Más allá del pulso escénico de Quim Torra al rey, rectificación incluida, y de los comprensibles pitos al himno español, en Catalunya esperan ansiosos que comience de una vez la distensión. Por encima del injusto marcaje político que las víctimas del terrorismo advierten al ministro Marlaska que siempre les atendió, la política penitenciaria va a cambiar inexorablemente y, si es posible, en voz baja. Bajo los silbidos del fuego amigo, conmocionados al límite por la retirada preventiva de Feijóo en su empeño de recuperar cuando antes el poder perdido en un abrir y cerrar de ojos, el PP se asoma al abismo de lo desconocido con unas primarias que le son extrañas. Y desde la atalaya, Pedro Sánchez garabateando su perfil europeo desde el impulso europeo que le ha supuesto azuzar con el Aquarius el adormecido por ingrato debate sobre el compromiso humanitario con los refugiados. Un escenario inimaginable hace apenas un mes y que por la magnitud de su alcance obliga a resituar ya todas las estrategias posibles dentro y fuera del Congreso porque, desde luego, nadie se puede considerar extraño ante tamaña revolución.
El independentismo catalán quiere salir del atolladero que les atormenta. Su círculo intelectual asume contricto que el proyecto sigue encallado y que nadie en Moncloa ni en Zarzuela concede un trato preferente a sus reivindicaciones. Ni siquiera las consultas de vasallaje en Hamburgo con Carles Puigdemont convulsionan ya como antes las redes sociales ni por supuesto alteran las tertulias. Lógicamente, siempre quedará ese lógico subidón de adrenalina al pitar a la Corona en los Juegos del Mediterráneo o cerrándole la puerta en Girona, pero la guerra de verdad está en otro campo de batalla. Ahí es cuando Artur Mas decide emprender un selectivo peregrinaje por Madrid para apelar a la necesaria distensión como antesala de una solución que ahora mismo es inimaginable por imposible.
El expresident quiere, de momento, que Sánchez advierta la gran oportunidad que se le presenta para desatascar el auténtico problema institucional que condiciona hasta la desesperación cualquier acción política y de gobierno que se precia ahora y en los próximos meses. Sánchez lo sabe, pero su futuro electoral no pasa por Catalunya ni tampoco la duración de su mandato. Unos y otros asumen desconsolados que el dique judicial del discutido Llarena resulta insalvable, al margen del guiño que suponga el acercamiento o, incluso, hasta la puesta en libertad provisional de los procesados. Y ahí el PSOE -vaya Sánchez, Calvo, Ábalos y Lastra- sabe que debe andar con pies de plomo porque le están esperando con la escopeta cargada dentro y fuera de su partido.

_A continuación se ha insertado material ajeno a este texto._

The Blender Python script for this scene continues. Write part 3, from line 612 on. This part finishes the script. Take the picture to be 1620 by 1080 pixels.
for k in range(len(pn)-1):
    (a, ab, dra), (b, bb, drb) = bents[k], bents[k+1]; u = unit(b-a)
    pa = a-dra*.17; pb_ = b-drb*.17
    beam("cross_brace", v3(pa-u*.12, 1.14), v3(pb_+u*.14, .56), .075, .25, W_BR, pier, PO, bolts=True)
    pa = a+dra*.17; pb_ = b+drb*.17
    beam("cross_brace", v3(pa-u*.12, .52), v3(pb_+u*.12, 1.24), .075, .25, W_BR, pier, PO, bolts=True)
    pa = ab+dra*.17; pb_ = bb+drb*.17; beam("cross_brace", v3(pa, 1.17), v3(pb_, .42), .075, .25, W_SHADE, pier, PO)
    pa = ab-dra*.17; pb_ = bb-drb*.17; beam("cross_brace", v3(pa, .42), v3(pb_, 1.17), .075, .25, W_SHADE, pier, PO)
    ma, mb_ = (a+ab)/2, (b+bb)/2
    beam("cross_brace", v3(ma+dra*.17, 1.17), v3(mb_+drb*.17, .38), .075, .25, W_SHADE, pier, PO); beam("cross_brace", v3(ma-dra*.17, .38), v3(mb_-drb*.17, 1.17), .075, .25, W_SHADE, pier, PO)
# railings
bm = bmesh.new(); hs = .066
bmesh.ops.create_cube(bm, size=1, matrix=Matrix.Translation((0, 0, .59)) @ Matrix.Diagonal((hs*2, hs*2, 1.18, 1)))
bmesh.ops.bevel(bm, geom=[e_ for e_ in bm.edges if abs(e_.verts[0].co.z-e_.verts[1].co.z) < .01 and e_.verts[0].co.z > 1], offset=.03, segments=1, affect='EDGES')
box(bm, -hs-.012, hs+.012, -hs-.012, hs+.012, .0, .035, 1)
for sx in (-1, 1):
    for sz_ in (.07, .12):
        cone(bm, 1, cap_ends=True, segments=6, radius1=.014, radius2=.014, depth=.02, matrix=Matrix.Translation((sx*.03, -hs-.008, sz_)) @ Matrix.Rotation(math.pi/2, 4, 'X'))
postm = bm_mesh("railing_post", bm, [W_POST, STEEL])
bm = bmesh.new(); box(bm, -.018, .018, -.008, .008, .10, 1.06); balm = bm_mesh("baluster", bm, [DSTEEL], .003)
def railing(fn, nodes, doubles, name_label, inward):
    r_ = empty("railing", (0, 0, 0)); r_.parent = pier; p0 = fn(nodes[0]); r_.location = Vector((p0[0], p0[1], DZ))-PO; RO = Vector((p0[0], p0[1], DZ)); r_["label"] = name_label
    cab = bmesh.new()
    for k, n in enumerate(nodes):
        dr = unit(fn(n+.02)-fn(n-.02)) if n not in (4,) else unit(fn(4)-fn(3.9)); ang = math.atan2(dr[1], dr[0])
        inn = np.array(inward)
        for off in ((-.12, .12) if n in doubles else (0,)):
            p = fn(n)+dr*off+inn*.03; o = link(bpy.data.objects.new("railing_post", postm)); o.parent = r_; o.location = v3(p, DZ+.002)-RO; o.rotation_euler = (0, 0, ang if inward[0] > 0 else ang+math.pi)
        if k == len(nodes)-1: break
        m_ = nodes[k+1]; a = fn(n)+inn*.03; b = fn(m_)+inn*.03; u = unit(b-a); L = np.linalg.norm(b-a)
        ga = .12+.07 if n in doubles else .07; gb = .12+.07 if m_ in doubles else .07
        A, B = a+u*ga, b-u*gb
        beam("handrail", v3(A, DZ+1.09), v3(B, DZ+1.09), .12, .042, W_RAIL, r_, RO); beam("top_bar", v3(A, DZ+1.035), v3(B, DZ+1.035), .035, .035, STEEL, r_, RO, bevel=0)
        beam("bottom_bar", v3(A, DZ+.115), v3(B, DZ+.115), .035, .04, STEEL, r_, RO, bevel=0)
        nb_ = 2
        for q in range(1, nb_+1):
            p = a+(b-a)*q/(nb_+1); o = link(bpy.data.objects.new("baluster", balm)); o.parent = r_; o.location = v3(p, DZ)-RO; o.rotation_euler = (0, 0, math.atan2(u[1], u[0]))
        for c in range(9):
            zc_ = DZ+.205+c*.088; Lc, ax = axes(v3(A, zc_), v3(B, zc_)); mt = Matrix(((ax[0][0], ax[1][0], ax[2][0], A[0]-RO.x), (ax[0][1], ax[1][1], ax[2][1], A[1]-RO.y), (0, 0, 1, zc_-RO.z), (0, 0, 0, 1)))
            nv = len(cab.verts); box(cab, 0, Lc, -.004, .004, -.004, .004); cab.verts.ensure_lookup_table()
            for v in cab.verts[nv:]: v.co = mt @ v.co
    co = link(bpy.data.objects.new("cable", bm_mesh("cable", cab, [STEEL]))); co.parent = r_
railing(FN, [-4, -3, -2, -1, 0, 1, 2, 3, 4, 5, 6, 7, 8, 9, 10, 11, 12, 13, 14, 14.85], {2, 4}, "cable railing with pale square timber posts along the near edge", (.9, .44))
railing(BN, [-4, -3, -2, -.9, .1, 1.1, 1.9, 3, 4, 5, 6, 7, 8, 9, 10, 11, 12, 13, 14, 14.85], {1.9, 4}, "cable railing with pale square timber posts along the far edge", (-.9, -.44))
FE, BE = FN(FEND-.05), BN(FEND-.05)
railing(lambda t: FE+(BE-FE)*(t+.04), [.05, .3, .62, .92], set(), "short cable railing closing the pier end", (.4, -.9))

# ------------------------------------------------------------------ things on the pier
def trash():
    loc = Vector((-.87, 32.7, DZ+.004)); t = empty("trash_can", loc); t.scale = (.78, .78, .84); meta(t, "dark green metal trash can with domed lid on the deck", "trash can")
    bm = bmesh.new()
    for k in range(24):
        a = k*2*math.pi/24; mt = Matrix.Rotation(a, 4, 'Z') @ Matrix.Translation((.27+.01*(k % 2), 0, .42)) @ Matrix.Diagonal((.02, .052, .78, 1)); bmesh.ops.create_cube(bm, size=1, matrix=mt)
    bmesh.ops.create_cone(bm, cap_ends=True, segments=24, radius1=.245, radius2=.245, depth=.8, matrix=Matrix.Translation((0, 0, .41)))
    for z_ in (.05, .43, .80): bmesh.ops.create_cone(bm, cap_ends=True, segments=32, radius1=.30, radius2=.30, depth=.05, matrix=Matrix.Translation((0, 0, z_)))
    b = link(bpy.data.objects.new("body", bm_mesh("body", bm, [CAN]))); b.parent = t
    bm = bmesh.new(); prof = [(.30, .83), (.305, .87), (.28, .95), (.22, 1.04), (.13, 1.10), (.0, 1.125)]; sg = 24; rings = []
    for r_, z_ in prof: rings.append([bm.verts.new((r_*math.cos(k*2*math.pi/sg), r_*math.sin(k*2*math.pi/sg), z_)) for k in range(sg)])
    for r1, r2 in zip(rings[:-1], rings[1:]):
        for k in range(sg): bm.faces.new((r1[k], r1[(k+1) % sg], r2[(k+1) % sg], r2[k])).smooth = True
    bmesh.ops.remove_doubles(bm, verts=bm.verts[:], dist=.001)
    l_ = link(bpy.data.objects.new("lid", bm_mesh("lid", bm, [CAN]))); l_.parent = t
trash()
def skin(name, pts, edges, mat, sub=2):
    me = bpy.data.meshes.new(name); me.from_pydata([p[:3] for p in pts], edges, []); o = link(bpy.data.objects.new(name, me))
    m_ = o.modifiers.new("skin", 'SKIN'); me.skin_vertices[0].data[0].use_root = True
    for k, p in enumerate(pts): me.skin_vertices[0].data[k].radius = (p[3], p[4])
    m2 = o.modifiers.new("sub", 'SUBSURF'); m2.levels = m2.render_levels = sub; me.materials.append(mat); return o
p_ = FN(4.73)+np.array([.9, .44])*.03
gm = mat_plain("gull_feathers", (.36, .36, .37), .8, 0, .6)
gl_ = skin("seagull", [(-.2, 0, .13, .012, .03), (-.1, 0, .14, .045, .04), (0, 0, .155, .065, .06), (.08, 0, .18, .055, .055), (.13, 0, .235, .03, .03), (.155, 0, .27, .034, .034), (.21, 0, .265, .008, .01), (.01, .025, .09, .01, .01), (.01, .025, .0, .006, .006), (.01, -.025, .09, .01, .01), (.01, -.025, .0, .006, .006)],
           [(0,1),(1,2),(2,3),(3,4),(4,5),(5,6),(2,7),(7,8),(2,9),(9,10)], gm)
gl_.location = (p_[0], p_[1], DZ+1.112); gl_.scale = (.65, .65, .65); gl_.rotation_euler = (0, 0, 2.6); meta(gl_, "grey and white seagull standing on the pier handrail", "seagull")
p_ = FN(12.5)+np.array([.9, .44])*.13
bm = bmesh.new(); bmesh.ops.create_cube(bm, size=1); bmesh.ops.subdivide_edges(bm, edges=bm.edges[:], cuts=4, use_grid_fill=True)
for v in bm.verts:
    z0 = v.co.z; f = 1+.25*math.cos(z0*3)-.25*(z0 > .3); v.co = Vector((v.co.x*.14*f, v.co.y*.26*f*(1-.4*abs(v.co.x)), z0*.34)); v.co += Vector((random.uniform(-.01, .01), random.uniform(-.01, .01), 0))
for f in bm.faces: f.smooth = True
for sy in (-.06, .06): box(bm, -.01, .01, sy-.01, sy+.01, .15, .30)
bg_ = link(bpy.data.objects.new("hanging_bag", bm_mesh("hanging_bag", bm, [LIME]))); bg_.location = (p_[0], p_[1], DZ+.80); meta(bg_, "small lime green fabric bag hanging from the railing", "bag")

Ante esta coyuntura, asistido de una eficaz política de guiños que nadie duda, el presidente del Gobierno no se quemará con actuaciones que hieran la sensibilidad ciudadana. Catalunya lo es y de ahí que el gesto más posibilista será una oferta prolongada en el tiempo, nunca a corto plazo. Sánchez podrá hablar mucho tiempo con Torra de plurinacionalidad y así le agradará el oído, pero siempre lo condicionará a una reforma constitucional que, a su vez, requerirá de un calendario tal vez demasiado insuficiente para contentar la premura que acecha a los soberanistas. Pero no se romperá la cuerda de la relación. Nunca debe olvidarse que los independentistas identifican el actual gobierno en Madrid como la única vía posibilista para alentar sus expectativas y de ahí que no romperán amarras en bastante tiempo. El temblor que les supone imaginarse en el poder una alianza -cada vez más factible- entre los dos partidos de la derecha justifica su comprensión hacia la continuidad de Sánchez.
Desde Euskadi, la lectura a futuro es muy similar aunque Sánchez sabe que el contexto le resulta mucho menos agreste y los riesgos, menores. De hecho, empieza a asumirse sin alarmismo desbocado la viabilidad de que una actuación coordinada y sin estridencias propicie el acercamiento individualizado de varios presos de ETA en un contexto de adaptación humanitaria del primer grado aplicando la ley ya sin ópticas terroristas. Es difícil imaginarse que Marlaska pueda ser acusado de traidor en la consecución de un empeño de reinserción al que deberían acudir sin ataduras externas los presos de ETA y las víctimas del terrorismo.
La traición, en cambio, se antoja tentadora en el camino de las primarias del PP. En un mano a mano entre Soraya Sáenz de Santamaría y Dolores de Cospedal la decisión está en manos de quien apueste por su futuro personal, mucho más que por la viabilidad del partido. Es la oportunidad para que muchos se resitúen porque el voto es secreto.